For proof of evolution, simply look at the world of media agencies, which have all established programmatic trading desks. These desks have quickly become profit centers for the holding companies that own them. This shift has taken place in parallel with the ongoing drop in standard media commissions, which once were as high as 15% and now are routinely as low as 1%-2% of spend. These rates are untenable, and agencies have had to shift their focus to make up for them. So trading desks are becoming more important, and programmatic expanding beyond display.
The other hallmark of old-school marketing was the “big idea”: the creative concept, which would be universally executed across every channel in unison, blanketing the target audience in a flurry of copy and images to sway them towards consideration and purchase. Some brands still hit the occasional home run, but the norm has shifted to a creative concept personalized to a million targets. So the creative concept becomes more like a library of content and assets to choose from.

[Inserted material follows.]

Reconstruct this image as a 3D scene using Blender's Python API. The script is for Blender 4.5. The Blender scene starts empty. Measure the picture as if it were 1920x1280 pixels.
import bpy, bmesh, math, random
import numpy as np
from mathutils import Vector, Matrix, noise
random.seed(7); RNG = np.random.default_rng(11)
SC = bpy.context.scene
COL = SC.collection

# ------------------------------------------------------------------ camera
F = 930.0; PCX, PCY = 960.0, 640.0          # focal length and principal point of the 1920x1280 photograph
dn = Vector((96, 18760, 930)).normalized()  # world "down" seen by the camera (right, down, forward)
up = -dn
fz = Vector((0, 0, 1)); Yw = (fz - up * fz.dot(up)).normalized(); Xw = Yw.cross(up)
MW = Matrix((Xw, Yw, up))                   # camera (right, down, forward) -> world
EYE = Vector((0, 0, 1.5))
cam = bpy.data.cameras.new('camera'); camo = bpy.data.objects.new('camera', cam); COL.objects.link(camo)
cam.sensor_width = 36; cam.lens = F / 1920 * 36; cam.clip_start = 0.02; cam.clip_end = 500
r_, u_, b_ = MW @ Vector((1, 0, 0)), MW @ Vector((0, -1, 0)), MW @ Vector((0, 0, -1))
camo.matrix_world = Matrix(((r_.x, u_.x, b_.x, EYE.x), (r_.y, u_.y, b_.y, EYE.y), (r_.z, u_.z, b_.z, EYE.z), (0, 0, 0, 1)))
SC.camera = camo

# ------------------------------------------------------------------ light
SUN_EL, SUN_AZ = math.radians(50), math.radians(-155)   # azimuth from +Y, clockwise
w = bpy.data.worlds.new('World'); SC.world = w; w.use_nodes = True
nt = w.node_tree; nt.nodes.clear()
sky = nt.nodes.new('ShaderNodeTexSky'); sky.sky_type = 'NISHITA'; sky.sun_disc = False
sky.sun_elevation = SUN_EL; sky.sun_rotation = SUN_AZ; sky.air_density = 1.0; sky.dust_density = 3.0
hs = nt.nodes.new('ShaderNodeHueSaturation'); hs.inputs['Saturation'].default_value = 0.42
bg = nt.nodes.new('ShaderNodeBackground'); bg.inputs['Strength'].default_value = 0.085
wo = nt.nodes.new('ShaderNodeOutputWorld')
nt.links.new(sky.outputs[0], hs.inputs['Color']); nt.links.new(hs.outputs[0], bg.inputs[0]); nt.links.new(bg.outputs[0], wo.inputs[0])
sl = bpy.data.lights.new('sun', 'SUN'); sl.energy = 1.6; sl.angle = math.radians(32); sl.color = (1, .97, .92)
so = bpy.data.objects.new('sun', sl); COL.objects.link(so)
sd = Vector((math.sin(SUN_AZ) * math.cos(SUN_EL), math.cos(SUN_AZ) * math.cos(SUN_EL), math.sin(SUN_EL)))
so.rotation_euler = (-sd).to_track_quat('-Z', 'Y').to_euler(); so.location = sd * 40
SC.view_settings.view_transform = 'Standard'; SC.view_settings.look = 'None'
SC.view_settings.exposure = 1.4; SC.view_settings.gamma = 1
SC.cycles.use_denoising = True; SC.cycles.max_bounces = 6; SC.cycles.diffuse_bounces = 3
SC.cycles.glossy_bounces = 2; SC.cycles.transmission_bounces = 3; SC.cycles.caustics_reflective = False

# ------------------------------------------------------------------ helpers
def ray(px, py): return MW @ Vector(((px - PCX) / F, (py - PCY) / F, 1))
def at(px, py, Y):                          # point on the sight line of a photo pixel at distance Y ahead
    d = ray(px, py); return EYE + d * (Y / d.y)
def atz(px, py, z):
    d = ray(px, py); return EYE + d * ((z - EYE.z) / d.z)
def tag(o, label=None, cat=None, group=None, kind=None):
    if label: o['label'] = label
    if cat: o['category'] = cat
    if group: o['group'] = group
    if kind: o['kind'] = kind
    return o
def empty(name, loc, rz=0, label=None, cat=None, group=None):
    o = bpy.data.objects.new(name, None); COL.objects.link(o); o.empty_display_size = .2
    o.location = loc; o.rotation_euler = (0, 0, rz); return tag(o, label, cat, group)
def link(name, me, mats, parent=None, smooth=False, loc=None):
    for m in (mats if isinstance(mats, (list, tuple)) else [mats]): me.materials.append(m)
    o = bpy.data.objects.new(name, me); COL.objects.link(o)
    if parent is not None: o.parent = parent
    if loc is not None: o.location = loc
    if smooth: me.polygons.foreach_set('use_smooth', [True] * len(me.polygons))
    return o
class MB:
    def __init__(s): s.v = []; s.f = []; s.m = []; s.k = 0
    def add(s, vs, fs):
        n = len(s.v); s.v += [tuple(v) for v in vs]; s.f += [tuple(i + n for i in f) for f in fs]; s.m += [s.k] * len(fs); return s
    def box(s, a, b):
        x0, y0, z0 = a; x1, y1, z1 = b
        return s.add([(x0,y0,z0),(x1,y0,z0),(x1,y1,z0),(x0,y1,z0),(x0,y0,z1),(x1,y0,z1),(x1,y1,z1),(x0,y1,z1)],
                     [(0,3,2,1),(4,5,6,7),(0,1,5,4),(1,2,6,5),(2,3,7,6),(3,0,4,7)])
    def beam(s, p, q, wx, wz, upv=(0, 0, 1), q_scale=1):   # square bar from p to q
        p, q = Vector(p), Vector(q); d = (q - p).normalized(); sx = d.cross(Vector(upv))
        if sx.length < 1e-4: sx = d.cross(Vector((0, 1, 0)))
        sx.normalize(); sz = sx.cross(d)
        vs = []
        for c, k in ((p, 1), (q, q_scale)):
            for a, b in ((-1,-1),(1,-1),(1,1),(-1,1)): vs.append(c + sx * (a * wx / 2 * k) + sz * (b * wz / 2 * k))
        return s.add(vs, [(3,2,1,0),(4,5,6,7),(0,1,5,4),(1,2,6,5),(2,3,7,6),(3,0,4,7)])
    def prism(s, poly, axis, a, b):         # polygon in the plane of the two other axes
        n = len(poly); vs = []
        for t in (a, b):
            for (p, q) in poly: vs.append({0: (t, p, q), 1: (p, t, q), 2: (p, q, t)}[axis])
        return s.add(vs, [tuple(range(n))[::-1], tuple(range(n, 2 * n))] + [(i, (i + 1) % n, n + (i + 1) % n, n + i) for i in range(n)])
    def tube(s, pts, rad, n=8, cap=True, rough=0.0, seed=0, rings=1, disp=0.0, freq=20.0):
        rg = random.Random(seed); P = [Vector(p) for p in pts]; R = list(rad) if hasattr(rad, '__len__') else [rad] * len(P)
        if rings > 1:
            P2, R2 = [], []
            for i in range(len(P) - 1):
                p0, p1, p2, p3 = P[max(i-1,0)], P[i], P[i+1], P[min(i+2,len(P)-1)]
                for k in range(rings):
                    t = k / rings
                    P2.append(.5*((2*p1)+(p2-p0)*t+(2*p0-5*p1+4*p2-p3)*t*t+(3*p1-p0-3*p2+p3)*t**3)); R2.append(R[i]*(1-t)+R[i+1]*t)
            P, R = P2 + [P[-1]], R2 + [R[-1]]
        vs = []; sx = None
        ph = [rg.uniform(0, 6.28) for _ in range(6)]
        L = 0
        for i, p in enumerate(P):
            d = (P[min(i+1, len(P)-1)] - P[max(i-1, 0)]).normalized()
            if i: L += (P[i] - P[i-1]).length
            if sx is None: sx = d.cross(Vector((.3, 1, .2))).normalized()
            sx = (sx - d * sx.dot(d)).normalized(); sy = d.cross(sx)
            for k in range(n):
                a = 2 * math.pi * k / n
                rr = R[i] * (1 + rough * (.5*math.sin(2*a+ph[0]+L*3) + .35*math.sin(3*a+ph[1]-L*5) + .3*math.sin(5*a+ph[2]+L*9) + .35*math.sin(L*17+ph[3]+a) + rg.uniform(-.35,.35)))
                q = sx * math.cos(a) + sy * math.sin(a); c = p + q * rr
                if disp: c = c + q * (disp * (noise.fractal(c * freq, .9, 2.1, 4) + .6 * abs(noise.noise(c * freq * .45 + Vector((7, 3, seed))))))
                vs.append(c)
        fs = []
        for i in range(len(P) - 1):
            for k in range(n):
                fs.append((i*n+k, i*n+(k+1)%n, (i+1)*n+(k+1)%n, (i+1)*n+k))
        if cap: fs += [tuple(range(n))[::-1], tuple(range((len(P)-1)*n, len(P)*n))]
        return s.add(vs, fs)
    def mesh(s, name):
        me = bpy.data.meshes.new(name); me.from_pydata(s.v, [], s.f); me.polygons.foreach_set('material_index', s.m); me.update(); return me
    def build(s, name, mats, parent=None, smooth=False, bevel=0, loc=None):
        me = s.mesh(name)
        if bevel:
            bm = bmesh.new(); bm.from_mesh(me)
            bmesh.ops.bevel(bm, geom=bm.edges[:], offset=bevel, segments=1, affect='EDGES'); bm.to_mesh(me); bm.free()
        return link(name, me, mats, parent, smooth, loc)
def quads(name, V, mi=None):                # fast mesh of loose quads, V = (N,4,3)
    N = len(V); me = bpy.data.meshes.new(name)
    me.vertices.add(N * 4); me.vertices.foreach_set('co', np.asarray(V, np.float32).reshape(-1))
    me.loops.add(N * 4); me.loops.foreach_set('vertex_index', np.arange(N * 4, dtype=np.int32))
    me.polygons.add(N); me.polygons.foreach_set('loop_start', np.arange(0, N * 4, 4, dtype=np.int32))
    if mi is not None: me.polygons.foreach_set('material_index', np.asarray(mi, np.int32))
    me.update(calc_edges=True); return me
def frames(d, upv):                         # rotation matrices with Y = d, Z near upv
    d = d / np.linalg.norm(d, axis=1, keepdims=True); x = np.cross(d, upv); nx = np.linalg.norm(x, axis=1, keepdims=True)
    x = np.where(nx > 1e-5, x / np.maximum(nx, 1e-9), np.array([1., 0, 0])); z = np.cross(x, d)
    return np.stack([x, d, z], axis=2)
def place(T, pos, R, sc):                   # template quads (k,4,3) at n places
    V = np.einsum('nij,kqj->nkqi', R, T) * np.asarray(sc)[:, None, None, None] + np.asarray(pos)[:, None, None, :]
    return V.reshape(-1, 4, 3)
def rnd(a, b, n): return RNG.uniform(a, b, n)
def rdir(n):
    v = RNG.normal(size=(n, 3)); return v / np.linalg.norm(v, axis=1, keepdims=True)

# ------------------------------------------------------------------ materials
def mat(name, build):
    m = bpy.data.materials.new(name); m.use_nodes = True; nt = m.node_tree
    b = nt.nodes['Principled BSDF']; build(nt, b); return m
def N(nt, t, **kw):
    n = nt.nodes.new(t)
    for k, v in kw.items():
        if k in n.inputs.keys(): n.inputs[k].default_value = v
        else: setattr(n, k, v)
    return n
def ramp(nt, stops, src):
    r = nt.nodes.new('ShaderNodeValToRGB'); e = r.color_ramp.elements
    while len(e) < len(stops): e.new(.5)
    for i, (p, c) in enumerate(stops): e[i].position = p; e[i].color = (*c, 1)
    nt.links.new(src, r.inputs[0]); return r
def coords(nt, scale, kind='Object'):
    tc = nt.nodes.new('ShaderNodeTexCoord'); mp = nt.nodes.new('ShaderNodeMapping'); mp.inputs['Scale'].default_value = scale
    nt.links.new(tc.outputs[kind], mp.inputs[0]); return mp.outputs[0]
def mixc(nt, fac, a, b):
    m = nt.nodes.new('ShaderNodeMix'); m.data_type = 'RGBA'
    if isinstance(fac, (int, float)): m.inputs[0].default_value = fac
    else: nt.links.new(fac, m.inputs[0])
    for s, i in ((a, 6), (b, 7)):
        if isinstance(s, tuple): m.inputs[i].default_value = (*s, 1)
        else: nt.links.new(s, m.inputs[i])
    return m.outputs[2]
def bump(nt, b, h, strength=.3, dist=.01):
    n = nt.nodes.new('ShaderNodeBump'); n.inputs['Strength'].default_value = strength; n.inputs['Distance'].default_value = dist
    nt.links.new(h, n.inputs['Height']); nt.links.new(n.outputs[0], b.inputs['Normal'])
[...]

While these shifts do not signal the death of creativity, it does portend the rise of a different kind of creative mind, one that can develop a theme and then apply that theme to multiple audiences simultaneously. These are the creative minds who understand brand building across multi-tasked channels and the interplay of one audience to another. These minds were raised in social media and understand that your message is competing not only against for mindshare against your competitors’ messages, but also against messages posted by your audiences’ family and friends. In this world of clutter, marketing messages are intertwined with every other aspect of life, in many cases blurring the lines between them. Still, clutter is an old-school concept; it’s more about multi-woven messaging, understanding the ways your target builds a point of view by digesting multiple sources of content in a non-linear manner.
Data and content are the driving forces for marketers, and these are the components that will be required for them to be successful over the next 10 years. Is your team structured around these two concepts? Is your agency equipped to handle them? These are the questions you should be asking.
“Some brands still hit the occasional home run, but the norm has shifted to a creative concept personalized to a million targets. So the creative concept becomes more like a library of content and assets to choose from.”
Truly. Brands need a “creative strategy” now more than ever. Not just who we are and what we do - but what’s our viewpoint for coming up with ideas.
On the money but take your view one step further. Technology and innovation typically deliver more for less $$$. In this case more audience for less $$$ versus linear TV ad buys where the past two decades have shown buying less audience for more $$$, and the incremental reach is very expensive. The question is where is the inflection point where linear TV audience growth drops off becomes secular than cyclical?
When we speak on the improved targeting capability of today versus yesterday and the total elimination of "waste" I assume that we are speaking of online or digital buys, not TV, radio or print media. Even then, is it really true that digital buys give you 100% access exclusively to your target audience without waste? As for the agencies turning to programmatic buying as a way to recoup lost commission percentages, is it really true that a typical agency fee for handling an account, including account work and creative, is 1-2%? That figure is closer to what a an agency media buying conglomerate would charge other agencies for handling agency-of-record assignments for national TV buys, while standard fees for more labor intensive media buys---like spot TV--- might be double that. However, these are media buying/servicing fees. What does an agency typically charge for all of the other things it does for a client?
This is great information, but I still wish we could include content distribution in these discussions. Once a company uses their data to create highly actionable pieces of content many simply believe users will flock to them. They forget they have to put money and strategy behind the distribution of this content.